Written instruction => Leave out every picture, then transcribe the rest of the listing exactly.

** begin **

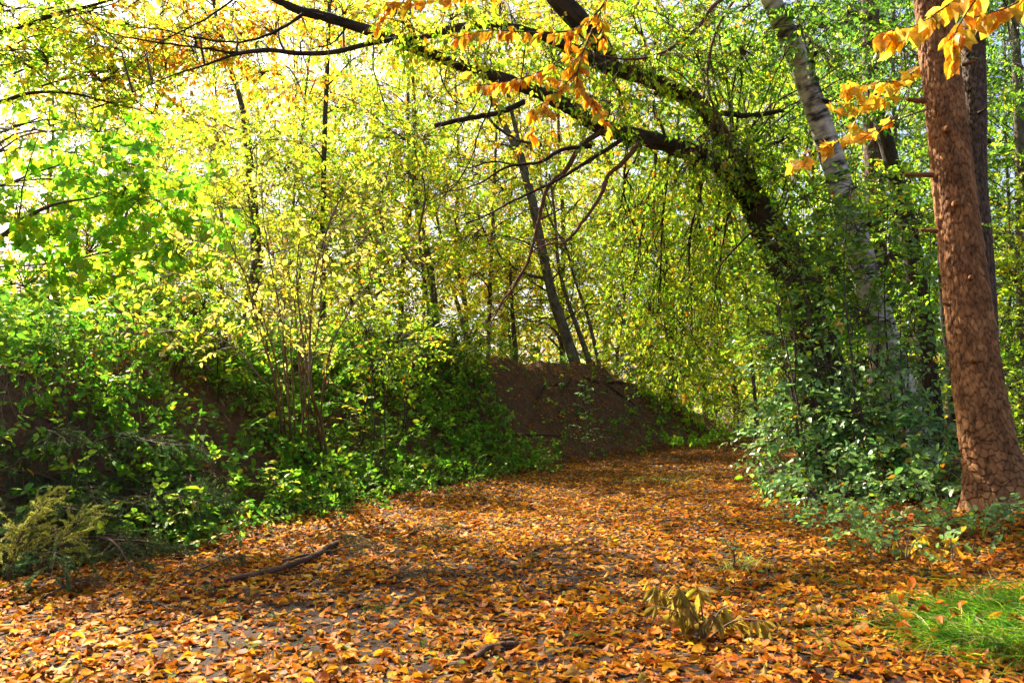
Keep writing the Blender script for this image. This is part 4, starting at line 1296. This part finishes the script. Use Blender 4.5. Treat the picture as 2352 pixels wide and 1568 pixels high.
# herbs and shrubs along the crest
CR = [('crest_shrub', 'bluish-green bushy herb thicket on the bank crest at the left edge', [(40, 820, 9, .4, 44), (130, 800, 9.4, .4, 44), (90, 850, 8.6, .4, 44)], 'upbush'),
      ('crest_shrub', 'green shrub on the bank crest below the maple', [(220, 760, 9.6, .5, 60), (320, 720, 10, .5, 60), (260, 820, 9, .45, 56), (200, 690, 10.2, .4, 30)], 'curtain'),
      ('crest_shrub', 'yellow-green shrub on the bank crest left of the many-stemmed shrub', [(420, 740, 10, .5, 60), (500, 800, 9.6, .42, 50), (400, 820, 9.2, .4, 44), (480, 680, 10.4, .45, 44)], 'curtain'),
      ('crest_shrub', 'leafy shrub on the bank crest right of the many-stemmed shrub', [(850, 770, 11, .55, 60), (940, 800, 11.6, .5, 56), (880, 840, 10.6, .4, 40), (820, 700, 11.2, .5, 40)], 'curtain'),
      ('crest_shrub', 'shrub with bright green leaves on the crest left of the leaning tree', [(1030, 800, 14, .55, 50), (1090, 790, 15, .5, 44), (990, 760, 14, .5, 40)], 'curtain'),
      ('end_shrub', 'fine-twigged shrub on the sloping end of the bank', [(1470, 850, 21, .6, 40), (1490, 800, 21.2, .6, 40), (1430, 820, 21.5, .5, 30), (1540, 900, 22, .5, 30)], 'curtain'),
      ('bend_shrub', 'sunlit yellow-green shrub at the far bend of the path', [(1700, 940, 24, .7, 54), (1760, 900, 25, .8, 50), (1640, 930, 23, .6, 44), (1800, 960, 23, .6, 40), (1620, 880, 24, .6, 36)], 'curtain'),
      ('bend_shrub', 'glowing yellow bush in the gap where the path disappears', [(1830, 860, 26, .9, 50), (1770, 800, 27, .9, 50), (1880, 900, 24, .7, 40)], 'sunny'),
      ('side_shrub', 'dense green shrubbery behind the spruce at the right edge', [(2330, 980, 11.5, .5, 60), (2300, 900, 12, .5, 50), (2340, 1080, 10.5, .4, 50), (2380, 850, 12, .6, 50), (2330, 760, 13, .6, 50)], 'green')]
for nm, lab, rows, pn in CR:
    c0 = W(rows[0][0], rows[0][1], rows[0][2])
    b = to_ground(c0)
    o_ = root(nm, b, lab, 'shrub')
    mb = MB()
    for (px, py, dd, rr, n) in rows:
        c = W(px, py, dd)
        g0 = to_ground(c)
        c[2] = max(c[2], g0[2] + .3)
        clump(mb, c, (rr, rr, rr * .8), n, pn, g0, .012, size=.075, m=8, kind='rhomb', length=.35, droop=.2, flat=.6)
    mb.build('foliage', [M_BANK if pn == 'bank' else M_LEAF, M_TWIG], o_)

# dry stalks on the bank
k = 420
x, y = U(-6, .8, k), U(6, 15, k)
s, _ = foot_dist(x, y)
m_ = (s > .9) & (s < 3.4)
b = np.stack([x, y, H(x, y)], 1)[m_]
e = b + np.stack([U(-.25, .25, len(b)), U(-.25, .15, len(b)), U(.15, .75, len(b))], 1)
mb = MB()
tubes(mb, bend(b, e, 5, wob=.07), np.linspace(.005, .002, 5)[None] * np.ones((len(b), 1)), 4)
tag(mb.build('dry_stalks', M_STEM), 'brown dry stalks sticking out of the bank', 'stalks', kind='stuff')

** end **

Result of the task =>
Keep writing the Blender script for this image. This is part 4, starting at line 1296. This part finishes the script. Use Blender 4.5. Treat the picture as 2352 pixels wide and 1568 pixels high.
# herbs and shrubs along the crest
CR = [('crest_shrub', 'bluish-green bushy herb thicket on the bank crest at the left edge', [(40, 820, 9, .4, 44), (130, 800, 9.4, .4, 44), (90, 850, 8.6, .4, 44)], 'upbush'),
      ('crest_shrub', 'green shrub on the bank crest below the maple', [(220, 760, 9.6, .5, 60), (320, 720, 10, .5, 60), (260, 820, 9, .45, 56), (200, 690, 10.2, .4, 30)], 'curtain'),
      ('crest_shrub', 'yellow-green shrub on the bank crest left of the many-stemmed shrub', [(420, 740, 10, .5, 60), (500, 800, 9.6, .42, 50), (400, 820, 9.2, .4, 44), (480, 680, 10.4, .45, 44)], 'curtain'),
      ('crest_shrub', 'leafy shrub on the bank crest right of the many-stemmed shrub', [(850, 770, 11, .55, 60), (940, 800, 11.6, .5, 56), (880, 840, 10.6, .4, 40), (820, 700, 11.2, .5, 40)], 'curtain'),
      ('crest_shrub', 'shrub with bright green leaves on the crest left of the leaning tree', [(1030, 800, 14, .55, 50), (1090, 790, 15, .5, 44), (990, 760, 14, .5, 40)], 'curtain'),
      ('end_shrub', 'fine-twigged shrub on the sloping end of the bank', [(1470, 850, 21, .6, 40), (1490, 800, 21.2, .6, 40), (1430, 820, 21.5, .5, 30), (1540, 900, 22, .5, 30)], 'curtain'),
      ('bend_shrub', 'sunlit yellow-green shrub at the far bend of the path', [(1700, 940, 24, .7, 54), (1760, 900, 25, .8, 50), (1640, 930, 23, .6, 44), (1800, 960, 23, .6, 40), (1620, 880, 24, .6, 36)], 'curtain'),
      ('bend_shrub', 'glowing yellow bush in the gap where the path disappears', [(1830, 860, 26, .9, 50), (1770, 800, 27, .9, 50), (1880, 900, 24, .7, 40)], 'sunny'),
      ('side_shrub', 'dense green shrubbery behind the spruce at the right edge', [(2330, 980, 11.5, .5, 60), (2300, 900, 12, .5, 50), (2340, 1080, 10.5, .4, 50), (2380, 850, 12, .6, 50), (2330, 760, 13, .6, 50)], 'green')]
for nm, lab, rows, pn in CR:
    c0 = W(rows[0][0], rows[0][1], rows[0][2])
    b = to_ground(c0)
    o_ = root(nm, b, lab, 'shrub')
    mb = MB()
    for (px, py, dd, rr, n) in rows:
        c = W(px, py, dd)
        g0 = to_ground(c)
        c[2] = max(c[2], g0[2] + .3)
        clump(mb, c, (rr, rr, rr * .8), n, pn, g0, .012, size=.075, m=8, kind='rhomb', length=.35, droop=.2, flat=.6)
    mb.build('foliage', [M_BANK if pn == 'bank' else M_LEAF, M_TWIG], o_)

# dry stalks on the bank
k = 420
x, y = U(-6, .8, k), U(6, 15, k)
s, _ = foot_dist(x, y)
m_ = (s > .9) & (s < 3.4)
b = np.stack([x, y, H(x, y)], 1)[m_]
e = b + np.stack([U(-.25, .25, len(b)), U(-.25, .15, len(b)), U(.15, .75, len(b))], 1)
mb = MB()
tubes(mb, bend(b, e, 5, wob=.07), np.linspace(.005, .002, 5)[None] * np.ones((len(b), 1)), 4)
tag(mb.build('dry_stalks', M_STEM), 'brown dry stalks sticking out of the bank', 'stalks', kind='stuff')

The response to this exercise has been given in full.